Melalui karya-karyanya yang ditampilkan di Art Jakarta 2025, Zita Nuella mengajak para penikmat seni untuk melihat dunia dari berbagai macam perspektif.
Seniman kontemporer Indonesia, Zita Nuella, sukses mempresentasikan karyanya bersama Nadi Gallery pada pekan seni bergengsi Art Jakarta 2025. Momen tersebut merupakan titik penting dalam perjalanan seninya.
Karya-karya ini mengeksplorasi bagaimana manusia menavigasi kekacauan–baik dalam dirinya maupun di dunia yang kian berubah–serta bagaimana pelamana itu perlahan membentuk sebuah identitas.
“Kita hidup di era yang dipenuhi kebisingan dan percepatan.
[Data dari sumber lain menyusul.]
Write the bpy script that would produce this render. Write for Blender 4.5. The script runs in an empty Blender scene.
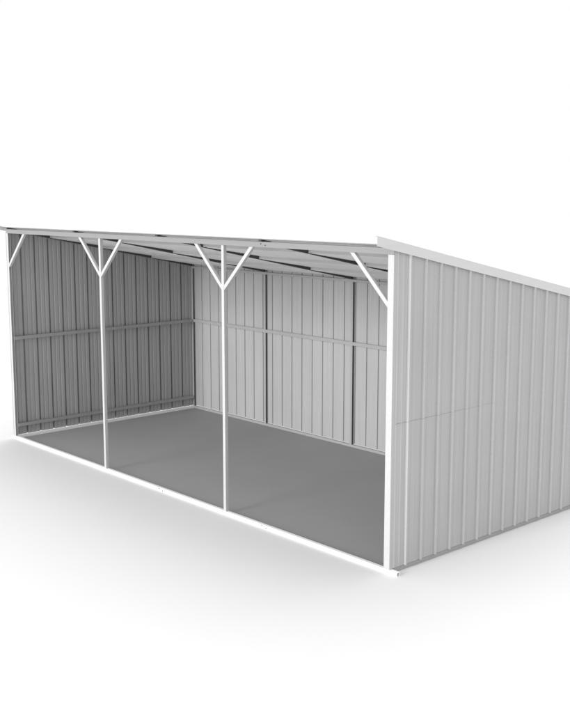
import bpy, bmesh, math, random
from mathutils import Vector
random.seed(4)
sc = bpy.context.scene
COL = sc.collection

# ------------------------------------------------------------------ camera
cam = bpy.data.cameras.new('camera'); co = bpy.data.objects.new('camera', cam); COL.objects.link(co)
sc.camera = co
co.location = (11.7579, -5.9599, 3.0428)
co.rotation_euler = (math.pi/2 - 0.1515, 0.0, 0.8345)
cam.sensor_fit = 'HORIZONTAL'; cam.sensor_width = 36.0
cam.lens = 1021.63*36/570
cam.shift_x = -2.65/570; cam.shift_y = -3.67/570
cam.clip_start = 0.05; cam.clip_end = 3000

# ------------------------------------------------------------------ world: plain white studio
w = bpy.data.worlds.new('World'); sc.world = w; w.use_nodes = True
bg = w.node_tree.nodes['Background']
bg.inputs['Color'].default_value = (1, 1, 1, 1); bg.inputs['Strength'].default_value = 1.0

# ------------------------------------------------------------------ one large softbox, front left
KEY_AZ, KEY_EL, KEY_D, KEY_E = math.radians(-88), math.radians(13.5), 300.0, 780000.0
L = bpy.data.lights.new('softbox', 'AREA'); L.shape = 'RECTANGLE'; L.size = 90.0; L.size_y = 130.0; L.energy = KEY_E
L.color = (1, 1, 1)
lo = bpy.data.objects.new('softbox', L); COL.objects.link(lo)
tgt = Vector((3.2, 1.4, 1.0))
lo.location = tgt + KEY_D*Vector((math.cos(KEY_EL)*math.cos(KEY_AZ), math.cos(KEY_EL)*math.sin(KEY_AZ), math.sin(KEY_EL)))
lo.rotation_euler = (lo.location - tgt).to_track_quat('Z', 'Y').to_euler()

# added unseen overhead light, behind and left; brightens open ground outside the shelter's shade
L2 = bpy.data.lights.new('added_overhead_light', 'AREA'); L2.shape = 'SQUARE'; L2.size = 120.0; L2.energy = 128000.0
lo2 = bpy.data.objects.new('added_overhead_light', L2); COL.objects.link(lo2)
a2, e2 = math.radians(112), math.radians(64)
lo2.location = tgt + 200*Vector((math.cos(e2)*math.cos(a2), math.cos(e2)*math.sin(a2), math.sin(e2)))
lo2.rotation_euler = (lo2.location - tgt).to_track_quat('Z', 'Y').to_euler()

sc.view_settings.view_transform = 'Standard'; sc.view_settings.look = 'None'
sc.view_settings.exposure = 0.0; sc.view_settings.gamma = 1.0

# ------------------------------------------------------------------ materials
def mat_base(name):
    m = bpy.data.materials.new(name); m.use_nodes = True
    nt = m.node_tree; return m, nt, nt.nodes['Principled BSDF']

def metal(name, base, rough=0.5, streak=0.05, scale=(90, 90, 1.2), bump=0.0, metallic=0.0):
    m, nt, p = mat_base(name)
    tc = nt.nodes.new('ShaderNodeTexCoord'); mp = nt.nodes.new('ShaderNodeMapping')
    mp.inputs['Scale'].default_value = scale
    n = nt.nodes.new('ShaderNodeTexNoise'); n.inputs['Scale'].default_value = 1.0
    n.inputs['Detail'].default_value = 3.0; n.inputs['Roughness'].default_value = 0.6
    nt.links.new(tc.outputs['Object'], mp.inputs['Vector']); nt.links.new(mp.outputs['Vector'], n.inputs['Vector'])
    n2 = nt.nodes.new('ShaderNodeTexNoise'); n2.inputs['Scale'].default_value = 1.7; n2.inputs['Detail'].default_value = 4.0
    nt.links.new(tc.outputs['Object'], n2.inputs['Vector'])
    add = nt.nodes.new('ShaderNodeMath'); add.operation = 'MULTIPLY_ADD'
    nt.links.new(n2.outputs['Fac'], add.inputs[0]); add.inputs[1].default_value = 0.35
    nt.links.new(n.outputs['Fac'], add.inputs[2])
    r = nt.nodes.new('ShaderNodeMapRange'); r.inputs['From Min'].default_value = 0.4; r.inputs['From Max'].default_value = 0.95
    r.inputs['To Min'].default_value = base*(1-streak); r.inputs['To Max'].default_value = base*(1+streak)
    nt.links.new(add.outputs[0], r.inputs['Value'])
    c = nt.nodes.new('ShaderNodeCombineColor')
    for k in range(3): nt.links.new(r.outputs['Result'], c.inputs[k])
    nt.links.new(c.outputs['Color'], p.inputs['Base Color'])
    r2 = nt.nodes.new('ShaderNodeMapRange'); r2.inputs['To Min'].default_value = rough-0.06; r2.inputs['To Max'].default_value = rough+0.08
    nt.links.new(n.outputs['Fac'], r2.inputs['Value']); nt.links.new(r2.outputs['Result'], p.inputs['Roughness'])
    p.inputs['Metallic'].default_value = metallic
    p.inputs['Specular IOR Level'].default_value = 0.35
    if bump:
        b = nt.nodes.new('ShaderNodeBump'); b.inputs['Strength'].default_value = bump; b.inputs['Distance'].default_value = 0.002
        nt.links.new(n.outputs['Fac'], b.inputs['Height']); nt.links.new(b.outputs['Normal'], p.inputs['Normal'])
    return m

M_SHEET = metal('zinc_coated_sheet', 0.455, 0.48, 0.09, (120, 120, 0.8), 0.25)
M_SHADED_SHEET = metal('shaded_sheet', 0.395, 0.5, 0.11, (120, 120, 0.8), 0.25)  # darker copy of the wall sheet, interior shade put into its colour
M_ROOF = metal('zinc_coated_roof_sheet', 0.66, 0.5, 0.10, (90, 1.2, 90), 0.25)
M_WHITE = metal('white_painted_rail', 0.90, 0.42, 0.02, (30, 30, 30), 0.0)
M_BEAM = metal('zinc_beam', 0.275, 0.45, 0.04, (1, 30, 30), 0.0)
M_TUBE = metal('galvanised_tube', 0.53, 0.42, 0.05, (30, 30, 30), 0.0)
M_RAIL = metal('zinc_rail', 0.35, 0.45, 0.04, (30, 30, 30), 0.0)
M_LAP = metal('dull_lap_strip', 0.42, 0.6, 0.10, (1, 30, 30), 0.0)
M_CAP = metal('folded_trim', 0.62, 0.5, 0.03, (20, 3, 20), 0.0)
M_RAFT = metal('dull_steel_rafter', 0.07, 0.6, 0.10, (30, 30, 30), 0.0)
M_SCREW = metal('dark_screw', 0.10, 0.4, 0.1, (60, 60, 60), 0.0, 0.6)
M_SEAM = metal('seam_steel', 0.22, 0.6, 0.1, (60, 60, 60), 0.0)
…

Melalui karya-karya ini, saya berusaha mengembalikan perhatian pada hal-hal yang lebih sunyi, pada kerentanan, pada waktu berproses, dan pada upaya mengenali apa yang tersembunyi di balik hiruk-pikuk. Pada akhirnya, ketegangan di dalam kekacauan itu akan menjadi satu kesatuan,” jelas Zita Nuella.
Berikut adalah 3 karya Zita Nuella yang ditampilkan pada Art Jakarta 2025.
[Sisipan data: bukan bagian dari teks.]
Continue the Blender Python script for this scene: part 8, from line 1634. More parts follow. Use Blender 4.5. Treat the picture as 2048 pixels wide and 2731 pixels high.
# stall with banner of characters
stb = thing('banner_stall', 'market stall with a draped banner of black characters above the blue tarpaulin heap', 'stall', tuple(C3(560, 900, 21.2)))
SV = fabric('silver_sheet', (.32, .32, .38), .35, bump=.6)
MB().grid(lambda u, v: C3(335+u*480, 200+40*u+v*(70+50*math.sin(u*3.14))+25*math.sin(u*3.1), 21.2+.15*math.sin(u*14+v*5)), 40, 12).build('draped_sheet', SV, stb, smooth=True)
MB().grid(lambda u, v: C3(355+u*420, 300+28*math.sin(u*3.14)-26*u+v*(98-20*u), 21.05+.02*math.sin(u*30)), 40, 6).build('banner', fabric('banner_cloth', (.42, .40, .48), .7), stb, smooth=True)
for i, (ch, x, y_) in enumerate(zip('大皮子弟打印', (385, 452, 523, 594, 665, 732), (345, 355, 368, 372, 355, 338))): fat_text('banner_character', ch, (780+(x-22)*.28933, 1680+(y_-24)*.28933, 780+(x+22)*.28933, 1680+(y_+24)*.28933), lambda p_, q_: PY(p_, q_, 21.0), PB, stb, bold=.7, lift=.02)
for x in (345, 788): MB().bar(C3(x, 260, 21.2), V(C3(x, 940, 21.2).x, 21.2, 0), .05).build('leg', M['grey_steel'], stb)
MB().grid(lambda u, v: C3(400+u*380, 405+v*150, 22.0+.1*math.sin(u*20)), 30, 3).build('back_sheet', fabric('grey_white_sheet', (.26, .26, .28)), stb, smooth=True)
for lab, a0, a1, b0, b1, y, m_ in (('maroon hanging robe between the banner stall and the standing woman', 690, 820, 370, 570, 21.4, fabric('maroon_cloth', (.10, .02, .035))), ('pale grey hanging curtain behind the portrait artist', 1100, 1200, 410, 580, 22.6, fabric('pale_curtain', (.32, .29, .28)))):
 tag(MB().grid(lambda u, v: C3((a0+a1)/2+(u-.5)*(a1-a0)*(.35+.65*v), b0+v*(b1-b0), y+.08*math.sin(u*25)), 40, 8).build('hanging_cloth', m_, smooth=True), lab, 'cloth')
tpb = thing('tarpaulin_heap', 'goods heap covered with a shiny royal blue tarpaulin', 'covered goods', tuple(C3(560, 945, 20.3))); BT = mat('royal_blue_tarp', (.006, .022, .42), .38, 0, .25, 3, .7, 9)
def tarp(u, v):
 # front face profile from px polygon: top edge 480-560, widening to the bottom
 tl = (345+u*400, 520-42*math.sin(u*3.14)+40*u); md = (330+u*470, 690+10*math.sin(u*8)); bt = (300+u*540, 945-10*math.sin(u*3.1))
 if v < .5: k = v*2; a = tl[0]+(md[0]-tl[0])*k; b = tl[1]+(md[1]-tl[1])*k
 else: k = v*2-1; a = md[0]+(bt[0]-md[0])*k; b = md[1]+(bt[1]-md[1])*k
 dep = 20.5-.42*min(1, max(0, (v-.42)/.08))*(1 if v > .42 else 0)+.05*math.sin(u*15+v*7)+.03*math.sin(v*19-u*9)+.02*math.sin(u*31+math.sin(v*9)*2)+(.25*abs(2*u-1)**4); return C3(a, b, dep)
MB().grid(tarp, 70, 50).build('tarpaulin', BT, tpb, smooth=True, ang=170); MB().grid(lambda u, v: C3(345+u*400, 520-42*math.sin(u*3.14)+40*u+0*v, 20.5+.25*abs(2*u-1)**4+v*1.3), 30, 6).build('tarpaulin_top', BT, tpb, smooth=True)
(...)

1. Yes, who are we living in the world of sanity?
2. And Near My Death, I’ll cherish them for keeping me awake
3. Hide and Seek
Dengan karya-karya yang menyimpan ketegangan antara diri dan persepsi, Zita menempatkan dirinya dalam lingkungan yang asing agar dapat berhadapan dengan cara pandang yang baru, bagaikan perasaan diteror oleh mimpi buruk yang terus berulang. “Ketika kita melepaskan diri dari perasaan itu, kita mulai menyadari bahwa mungkin itu bukan sekadar rasa takut. Seiring waktu berjalan, kita mulai merasakan perasaan lain terhadap mimpi buruk itu–kita dapat menciptakan definisi baru tentangnya.
Bagi Zita, semua yang menjadi persepsi manusia tidak pernah benar-benar tetap–dapat dihapus, diubah, atau dikonfigurasi ulang menjadi entitas lain yang selaras dengan sekitarnya. “Hal yang sama juga berlaku dalam proses penemuan identitas yang memiliki banyak proses di dalamnya. Pada proses itu, lapisan-lapisan diri bergerak dan berubah untuk membentuk identitas yang baru.
Zita percaya bahwa pengalaman bersama ada, namun seringkali tidak memiliki nama. Lukisan-lukisannya berupaya menyentuh perasaan-perasaan yang tidak bernama itu–membuka lapisan tersembunyi dari diri yang jarang terungkap.
Selama Art Jakarta, sang seniman mengenakan busana rancangan dari Nila Baharuddin. Hal tersebut menjadi isyarat kecil kolaborasi mereka. “Kami ingin mengeksplorasi bagaimana seni dapat hadir melalui tubuh, di mana kain dan gerakan menjadi perpanjangan ritme lukisan,” ungkap Zita. penampilannya juga menjadi pengantar tentang bagaimana seni rupa dan mode berbagi bahasa yang sama kepada siapapun yang melihat maupun yang mengenakannya.